27. Further, it is held that res judicata relates to the plaintiff's duty to put forth all the grounds of attack in support of his claim, whereas Order II Rule 2 C.P.C., requires the plaintiff to claim all reliefs flowing from the same cause of action in a single suit. The two pleas are different and one will not include the other.
28. It is also held that constructive res judicata deals with grounds of attack and defence, which ought to have been raised, but not raised, whereas Order II Rule 2 C.P.C., relates to reliefs, which ought to have been claimed on the same cause of action, but not claimed.
29. The Apex Court in the said decision has also held that a suit cannot be dismissed as barred by Order II Rule 2 C.P.C., in the absence of a plea by the defendant to that effect and in the absence of an issue thereon.
30. Though the appellants / defendants raised a plea that the suit barred by Order II Rule 2 C.P.C., the Trial Court has framed an issue under Order IX rule 9 C.P.C., as Issue No.I, which will be dealt with in detail in the subsequent paragraphs.
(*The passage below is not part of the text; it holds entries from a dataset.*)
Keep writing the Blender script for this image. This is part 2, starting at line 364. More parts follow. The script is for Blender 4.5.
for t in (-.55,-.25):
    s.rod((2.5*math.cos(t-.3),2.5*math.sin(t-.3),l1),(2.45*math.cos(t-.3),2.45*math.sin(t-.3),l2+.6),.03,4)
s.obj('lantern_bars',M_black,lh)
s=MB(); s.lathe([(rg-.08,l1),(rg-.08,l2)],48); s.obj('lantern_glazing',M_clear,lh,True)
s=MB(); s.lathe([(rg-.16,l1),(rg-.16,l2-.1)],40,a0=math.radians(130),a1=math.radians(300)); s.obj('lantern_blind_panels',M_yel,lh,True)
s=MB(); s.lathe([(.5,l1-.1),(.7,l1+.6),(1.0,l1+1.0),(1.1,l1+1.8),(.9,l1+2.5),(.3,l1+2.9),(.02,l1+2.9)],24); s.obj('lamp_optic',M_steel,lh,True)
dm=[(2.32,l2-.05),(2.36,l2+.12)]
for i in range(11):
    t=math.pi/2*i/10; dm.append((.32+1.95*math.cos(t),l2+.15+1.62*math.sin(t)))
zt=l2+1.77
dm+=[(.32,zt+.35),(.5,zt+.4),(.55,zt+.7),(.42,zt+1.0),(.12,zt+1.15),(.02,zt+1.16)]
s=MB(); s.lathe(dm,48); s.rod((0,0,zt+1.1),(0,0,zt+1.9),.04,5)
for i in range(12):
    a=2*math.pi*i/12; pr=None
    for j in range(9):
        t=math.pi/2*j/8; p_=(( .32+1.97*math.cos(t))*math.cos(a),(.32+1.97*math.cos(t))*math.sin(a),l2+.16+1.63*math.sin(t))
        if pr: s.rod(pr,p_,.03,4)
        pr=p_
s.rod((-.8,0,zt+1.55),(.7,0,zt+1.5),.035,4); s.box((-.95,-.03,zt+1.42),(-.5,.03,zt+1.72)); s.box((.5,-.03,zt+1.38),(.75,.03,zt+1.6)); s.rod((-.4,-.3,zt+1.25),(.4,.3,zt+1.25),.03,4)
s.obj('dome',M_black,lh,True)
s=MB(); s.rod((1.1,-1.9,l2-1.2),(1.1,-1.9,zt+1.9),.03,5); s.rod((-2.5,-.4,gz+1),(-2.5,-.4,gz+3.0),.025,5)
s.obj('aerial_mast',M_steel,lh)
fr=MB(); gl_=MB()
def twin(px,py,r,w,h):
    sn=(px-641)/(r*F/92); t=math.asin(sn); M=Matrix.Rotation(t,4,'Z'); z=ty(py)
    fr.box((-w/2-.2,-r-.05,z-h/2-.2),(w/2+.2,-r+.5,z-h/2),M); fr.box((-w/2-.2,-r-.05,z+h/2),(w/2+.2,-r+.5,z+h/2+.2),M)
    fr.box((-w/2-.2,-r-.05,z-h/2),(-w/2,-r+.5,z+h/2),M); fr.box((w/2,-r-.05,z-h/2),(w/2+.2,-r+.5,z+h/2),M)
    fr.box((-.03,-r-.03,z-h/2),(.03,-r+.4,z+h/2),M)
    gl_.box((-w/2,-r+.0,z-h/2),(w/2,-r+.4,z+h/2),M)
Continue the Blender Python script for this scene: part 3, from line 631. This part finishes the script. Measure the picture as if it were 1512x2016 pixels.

31. As stated supra, according to the respondents / plaintiffs, Order II Rule 2 C.P.C., is a constructive res judicata. The object of Order II Rule 2 C.P.C., is two folds. First is to ensure that no defendant is sued and vexed twice in regard to the same cause of action. Second is to prevent a plaintiff from splitting of claims and remedies based on the same cause of action. The effect of Order II Rule 2 C.P.C., is to bar a plaintiff, who had earlier claimed certain remedies in regard to a cause of action, from filing a second suit in regard to other reliefs based on the same cause of action. It does not however bar a second suit based on a different and distinct cause of action.
32. On perusal, it is seen that no issues have been framed with regard to Order II Rule 2 C.P.C., either by the Trial Court or by the First Appellate Court and as stated supra, the Issue No.I before the Trial Court was with regard to Order IX Rule 9 C.P.C. Taking into consideration the reliefs sought for in both the former suit as well as the present suit and following the decision in Alka Gupta (cited supra) that a suit cannot be dismissed as barred by Order II Rule 2 C.P.C., in the absence of an issue thereon, since the appellants / defendants have chosen to take the other issue viz., under Order IX Rule 9 instead of Order II Rule 2 C.P.C., as pleaded in the written statement, further on perusing the relief claimed in both the former suit and the present suit, on facts, that does not attract the ingredients of Order II Rule 2 C.P.C., and the fact that no issues have been framed either before the Trial Court or the First Appellate Court with regard to Order II Rule 2 C.P.C., and on the strength of the above referred decisions of the Hon'ble Supreme Court, the first portion of the substantial question of law No.II does not arise for consideration on the factual matrix of the case and accordingly held as against the appellants / defendants.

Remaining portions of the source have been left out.